Stirring, Spinning, Sweeping, from the Spinning Tales series, explores three images of traditional women's work.
Since 1992 this performance has been presented throughout New England and New York, at museums, alternative spaces, galleries and universities.
Stirring, Spinning, Sweeping is the first performance from the Spinning Tales series. It is about spinning and dyeing, incorporating historical and technical information on spinning, the history of women’s work, mythology, fairy tales, and personal history of women in my family in New England extending back to 1650.
The piece operates on multiple levels, with images embedded in the activities.
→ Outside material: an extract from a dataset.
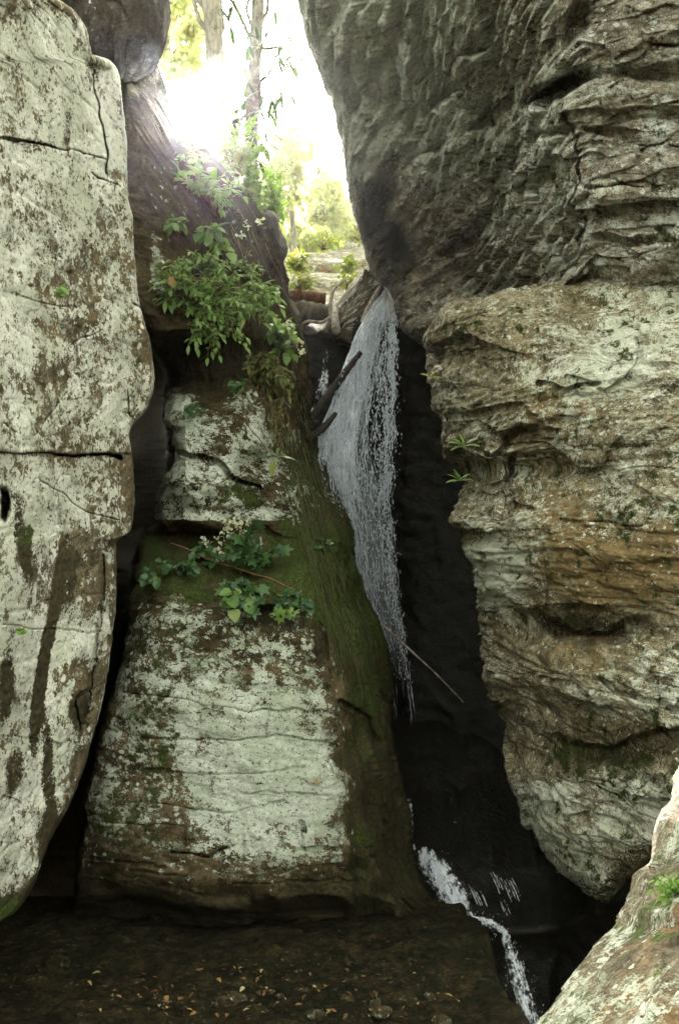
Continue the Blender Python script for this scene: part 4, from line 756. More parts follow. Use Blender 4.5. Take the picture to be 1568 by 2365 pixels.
# ------------------------------------------------------------------ trees
def tree(name, label, group, base, top, r0, r1, bark, lmat, crown, nl, lL, limbs=(), seed=0, shape='broad', lean=0.01, clumps=26):
    r = np.random.default_rng(seed); b = P3(*base); tpt = P3(*top); root = empty(name, tuple(b.tolist()))
    m = Mesher(); c = curve(b, tpt, 0, 26, lean, seed); m.tube(c, np.linspace(r0, r1, 26), 12, 0.07, seed)
    m.build('trunk', bark, root)
    lm = Mesher(); tips = []
    for (t, px, py, d) in limbs:
        a = c[int(t * 25)]; e = P3(px, py, d); cc = curve(a, e, 0.1, 9, .1, seed + int(px)); lm.tube(cc, np.linspace(r1 * .45, r1 * .1, 9), 6, .1); tips.append(e)
    cx, cy, cd, rx, ry, rd = crown
    cl = []
    for k in range(clumps):
        v = r.normal(size=3); v /= np.linalg.norm(v); v *= r.uniform(.3, 1) ** .5
        cl.append((P3(cx + v[0] * rx, cy + v[1] * ry, cd + v[2] * rd), r.uniform(.35, .9)))
        if k % 2 == 0:
            a = c[r.integers(8, 25)]; cc = curve(a, cl[-1][0], 0.15, 8, .08, seed * 7 + k); lm.tube(cc, np.linspace(r1 * .3 + .006, .005, 8), 5)
    for e in tips: cl.append((e, .35))
    if lm.n: lm.build('branch', bark, root)
    P, D, U, L = [], [], [], []
    sc = abs(P3(cx + 100, cy, cd)[0] - P3(cx, cy, cd)[0]) / 100 * min(rx, ry)
    for k in range(nl):
        cc, s = cl[r.integers(len(cl))]; q = r.normal(size=3) * s * sc * .33; P.append(cc + q); D.append(r.normal(size=3) + np.array([0, 0, -.4])); U.append(r.normal(size=3) + np.array([0, 0, 1.2])); L.append(r.uniform(*lL))
    leaf_obj('crown', P, D, U, L, lmat, root, shape)
    tag(root, label, 'tree', group); return root
tree('tree', 'pale grey tree trunk rising right beside the sun', 'tall trunks above the gorge', (484, 520, 13.5), (496, -420, 14.5), .135, .12, MB_pale, ML_pale, (420, -260, 15, 260, 150, 2), 2600, (.09, .15), seed=51, clumps=30)
tree('tree', 'darker mottled tree trunk with a bent side branch and long drooping leaves', 'tall trunks above the gorge', (588, 560, 12.2), (584, -420, 13.0), .085, .075, MB_dark, ML_rhod, (600, -300, 13.5, 200, 120, 1.5), 900, (.1, .16), limbs=[(.45, 660, 130, 12.3), (.34, 540, 330, 12.2)], seed=52, shape='strap')
tree('background_tree', 'pale leafy tree filling the sky between the dark hood and pale trunk', 'leafy trees beyond the gorge', (380, 420, 20), (400, -100, 20), .08, .05, MB_pale, ML_pale, (415, 70, 20, 62, 130, 1.5), 1900, (.12, .2), seed=53)
tree('background_tree', 'slim straight yellow green tree right of the dark trunk', 'leafy trees beyond the gorge', (678, 600, 24), (672, 300, 24), .07, .03, MB_pale, ML_pale, (655, 400, 24, 55, 130, 1.5), 4200, (.1, .18), seed=54)
tree('background_tree', 'thin sparse tree standing nearest the overhanging cliff edge', 'leafy trees beyond the gorge', (745, 580, 30), (735, 370, 30), .06, .02, MB_pale, ML_pale, (740, 480, 30, 60, 80, 2), 3600, (.12, .2), seed=55)
tree('background_tree', 'low bushy tree at the cliff edge on the skyline', 'leafy trees beyond the gorge', (800, 580, 34), (800, 480, 34), .08, .03, MB_pale, ML_pale, (800, 510, 34, 45, 45, 2), 2600, (.13, .22), seed=56)
tree('background_tree', 'rounded yellow green tree behind the round rock knob', 'leafy trees beyond the gorge', (640, 600, 28), (640, 420, 28), .08, .03, MB_pale, ML_pale, (700, 560, 28, 80, 45, 2), 4000, (.12, .2), seed=57)

# rhododendron whorls on the dark trunk
root = empty('rhododendron', tuple(P3(590, 480, 11.9).tolist())); ms = Mesher(); P, D, U, L = [], [], [], []
rr = np.random.default_rng(77)
ms.tube(curve(P3(596, 500, 11.9), P3(592, 395, 11.85), 0, 6, .05, 1), np.linspace(.03, .026, 6), 7); ms.tube(curve(P3(592, 395, 11.85), P3(560, 345, 11.7), .1, 8, .1, 2), np.linspace(.026, .012, 8), 6)
ms.tube(curve(P3(588, 280, 11.9), P3(620, 170, 11.8), .1, 9, .06, 3), np.linspace(.03, .016, 9), 7); ms.tube(curve(P3(620, 170, 11.8), P3(668, 145, 11.8), .05, 7, .1, 4), np.linspace(.016, .006, 7), 6); ms.tube(curve(P3(592, 268, 11.9), P3(650, 218, 11.7), .08, 7, .1, 5), np.linspace(.014, .006, 7), 5)
for (x, y, n) in [(668, 148, 5), (652, 222, 9), (630, 232, 6), (620, 255, 5), (612, 92, 7), (635, 20, 5), (538, 12, 8), (530, 55, 4), (575, 105, 7), (572, 190, 8), (565, 230, 7), (548, 225, 6), (604, 330, 6), (598, 372, 6), (560, 345, 6), (610, 300, 4), (590, 60, 5), (660, 205, 6), (643, 128, 5), (700, 200, 0), (545, 280, 8), (520, 260, 6), (600, 255, 7)]:
    c = P3(x, y, 11.8 + rr.uniform(-.2, .2))
    if n: ms.tube(curve(c, P3(590 + rr.uniform(-6, 6), y + 30, 12), 0.02, 5, .05, int(x)), .005, 4)
    for i in range(n):
        a = 6.28 * i / n + rr.uniform(-.3, .3); P.append(c); D.append((math.cos(a), -.3 * rr.uniform(-1, 1), math.sin(a) * .7 - .35)); U.append((0, -.6, .8)); L.append(rr.uniform(.16, .27))
ms.build('branch', MB_dark, root); leaf_obj('foliage', P, D, U, L, ML_rhod, root, 'strap', .15)
tag(root, 'rhododendron with whorls of long narrow leaves around the dark trunk', 'shrub')

# ------------------------------------------------------------------ middle ledge plants
G4 = 'lobed-leaf plants on the mossy ledge'
for k, (bx, by, d, tx, ty, n, rx, ry, per, lab, mp, L) in enumerate([(575, 1330, 7.6, 590, 1275, 14, 60, 45, 7, 'dark lobed-leaf plant at the top of the mossy ledge under white flower specks', True, (.06, .11)), (560, 1370, 7.2, 560, 1375, 12, 60, 30, 7, 'lobed-leaf plant in the middle of the ledge below the straw stalk', True, (.06, .1)),
        (690, 1400, 7.2, 680, 1385, 12, 50, 25, 8, 'plant with small shiny leaves at the right end of the mossy ledge', False, (.04, .07)), (530, 1385, 7.1, 535, 1392, 4, 35, 16, 3, 'pair of pale heart-shaped leaves hanging over the lichen slab', False, (.06, .09)),
        (655, 1420, 7.05, 655, 1415, 5, 22, 14, 4, 'bright star-leaved sprig below the right end of the ledge', True, (.045, .075)), (420, 1330, 7.5, 400, 1315, 12, 60, 25, 6, 'low mossy green plants at the left end of the ledge', False, (.03, .05)), (345, 1345, 7.3, 350, 1340, 5, 18, 8, 5, 'small pale green sprig at the very edge of the dark crevice', False, (.04, .06)),
        (760, 1270, 8.1, 745, 1275, 10, 25, 40, 6, 'sparse small-leaved sprigs on the mossy flank right of the ledge', False, (.025, .045)), (470, 1270, 7.7, 480, 1285, 8, 40, 18, 6, 'dim bluish sprigs under the overhang above the ledge', False, (.03, .06)), (560, 900, 8.0, 540, 890, 4, 30, 20, 4, 'little sprig under the trailing plants on the lichened face', False, (.05, .08)),
        (430, 950, 8.1, 455, 945, 5, 40, 16, 5, 'tiny green sprigs on the lichened face beside the dark hollow', False, (.03, .05))]):
    sh((bx, by, d), around(tx, ty, d - .22, n, rx, ry, .1, 60 + k), ML_dark if k not in (3, 4) else ML_fern, lab, group=G4, name='ledge_plant', cat='plant', per=per, seed=60 + k, leafL=L, shape='round', mapleleaf=mp, stem=.003, sag=.03, up=(0, -.8, .5))
# hanging twig with a yellow leaf
root = empty('hanging_vine', tuple(P3(560, 860, 8.2).tolist())); ms = Mesher()
ms.tube(curve(P3(556, 905, 7.85), P3(575, 985, 7.75), 0, 6, .03, 3), .006, 5); ms.tube(curve(P3(575, 985, 7.75), P3(640, 1055, 7.6), -.03, 8, .03, 4), .005, 5)
ms.build('stem', MB_twig, root)
c = P3(640, 1055, 7.6); leaf_obj('foliage', [c, c, c, c, c], [(1, -.1, 0), (.7, -.3, -.1), (-.8, -.2, 0), (-.5, -.3, .25), (.1, -.2, 1)], [(0, -.5, 1)] * 5, [.16, .1, .14, .1, .08], ML_dark, root, 'lance')
leaf_obj('leaf', [P3(632, 1062, 7.58)], [(-.1, -.1, -1)], [(0, -1, .1)], [.13], ML_yel, root, 'lance')
tag(root, 'thin hanging twig ending in green leaves and one pale yellow leaf', 'vine')
# flower heads
rr = np.random.default_rng(5)
for nm, lab, pts in [('white_flower', 'cluster of small white flowers above the lobed-leaf plants', [(500 + rr.normal() * 0 + x, y, 7.55) for x, y in [(20, 1200), (35, 1205), (50, 1215), (22, 1225), (12, 1240), (36, 1235), (8, 1275), (0, 1290), (-10, 1280), (72, 1208), (60, 1232), (98, 1248), (-20, 1252)]]), ('flower_head', 'fluffy white flower heads nodding over the waterfall side of the ledge', [(668, 752, 8.6), (672, 770, 8.6), (690, 795, 8.6), (684, 785, 8.6), (698, 812, 8.6), (572, 520, 9.2), (600, 512, 9.3), (556, 545, 9.2)])]:
    root = empty(nm, tuple(P3(*pts[0]).tolist())); P, D, U, L = [], [], [], []
    ms = Mesher()
    for p in pts:
        c = P3(*p); ms.tube(curve(P3(p[0] - 12, p[1] + 26, p[2] + .12), c, .02, 5), .0025, 4)
        leaf_obj('flower', c + rr.normal(size=(12, 3)) * .018, rr.normal(size=(12, 3)), rr.normal(size=(12, 3)), rr.uniform(.018, .035, 12), ML_flow, root, 'round')
    ms.build('stem', MB_twig, root); tag(root, lab, 'flowers')
# grass-like roots and moss strands combed down the flank
def strands(name, n, sampler, mat, rad, seed):
    r = np.random.default_rng(seed); ms = Mesher()
    for k in range(n): p = sampler(r); ms.tube(p, np.linspace(rad * r.uniform(.5, 1.3), rad * .3, len(p)), 3)
    return ms.build(name, mat)
def s1(r):
    py = r.uniform(860, 1550); e = np.interp(py, [860, 960, 1130, 1290, 1500, 1700], [700, 715, 765, 797, 880, 905]); rd = np.interp(py, [860, 960, 1130, 1440, 1700], [620, 640, 665, 745, 795])
    t = r.uniform(0.05, .95); px = rd + (e - rd) * t; L = r.uniform(30, 120); dd = np.interp(py, [860, 960, 1130, 1440, 1700], [8.5, 8.2, 7.85, 7.15, 7.05]) ; d1 = dd + (1.3) * t * t - .02
    px2 = px + L * .52; py2 = py + L
    e2 = np.interp(py2, [860, 960, 1130, 1290, 1500, 1700], [700, 715, 765, 797, 880, 905]); rd2 = np.interp(py2, [860, 960, 1130, 1440, 1700], [620, 640, 665, 745, 795]); px2 = rd2 + (e2 - rd2) * t; d2 = np.interp(py2, [860, 960, 1130, 1440, 1700], [8.5, 8.2, 7.85, 7.15, 7.05]) + 1.3 * t * t - .02
    return curve(P3(px, py, d1), P3(px2, py2, d2), 0, 6, .03, int(r.integers(1e6)))
o = strands('moss_strands', 150, s1, ML_moss, .005, 81); tag(o, 'olive moss strands combed down the right flank of the buttress', 'moss', kind='stuff')
def s2(r):
    t = r.uniform(0, 1); py = 480 + t * 350; e = np.interp(py, [480, 600, 760, 960], [600, 642, 692, 712]); px = e - r.uniform(10, 150); L = r.uniform(50, 160); d = 10.0 - (e - px) * .008
    return curve(P3(px, py, d - .15), P3(px + L * .42, py + L, d - .15 + .0), 0, 6, .03, int(r.integers(1e6)))
o = strands('hanging_roots', 34, s2, ML_straw, .005, 82); tag(o, 'pale thin roots hanging across the dark upper flank of the buttress', 'roots', kind='stuff')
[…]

I am working with three primary images: the woman at the spinning wheel, the woman over the cauldron, and the woman with the broom.
The performance space begins brightly lit, and slowly becomes dimmer and dimmer, until it is nearly dark. The audience experiences the sensation of dozing in front of a fire on a cold night, listening to tales being spun. While they are listening, the audience engages in the act of spinning raw wool with their own hands. The odor of brewing herbs permeates the room. Bundles of raw fleece, dried herbs and branches are piled up and suspended throughout the space.
The piece begins with historical and practical explanations of the task of making clothing by hand – spinning, dyeing, weaving, sewing. It is a job that has been industrialized for so long that we have forgotten what it entailed, and how much time it consumed in women’s daily lives. I demonstrate spinning wool on a large walking wheel, and use a kettle of fragrant herbs in hot water to dye yarn.
As the piece progresses, I begin to tell family stories, and then gradually weave fairy tales and myths into my family’s history, so that it is difficult to distinguish between fact and legend. Images gradually emerge out of the stories. They are images of death, of spinning and sleeping and dying. In one tale the thirteenth fairy transforms the curse of death into a hundred year sleep at the prick of a spindle. In another story a girl holds a man’s life in her hands as she spins his shroud. Another girl spins until her fingers bleed, then falls into a well trying to retrieve her spindle, only to awake in another land. At the heart of the piece is the image of the three Fates spinning the destinies of humankind, cutting the threads of life when it is time to die.
Who are these women who lean over their cauldrons and sit at their spinning wheels? Are they evil witches or old wise women? What knowledge do they have that we have forgotten? Should we fear them, or come when they beckon us?
Subsequent performances took place throughout New England and New York State, at museums, alternative spaces, galleries and universities.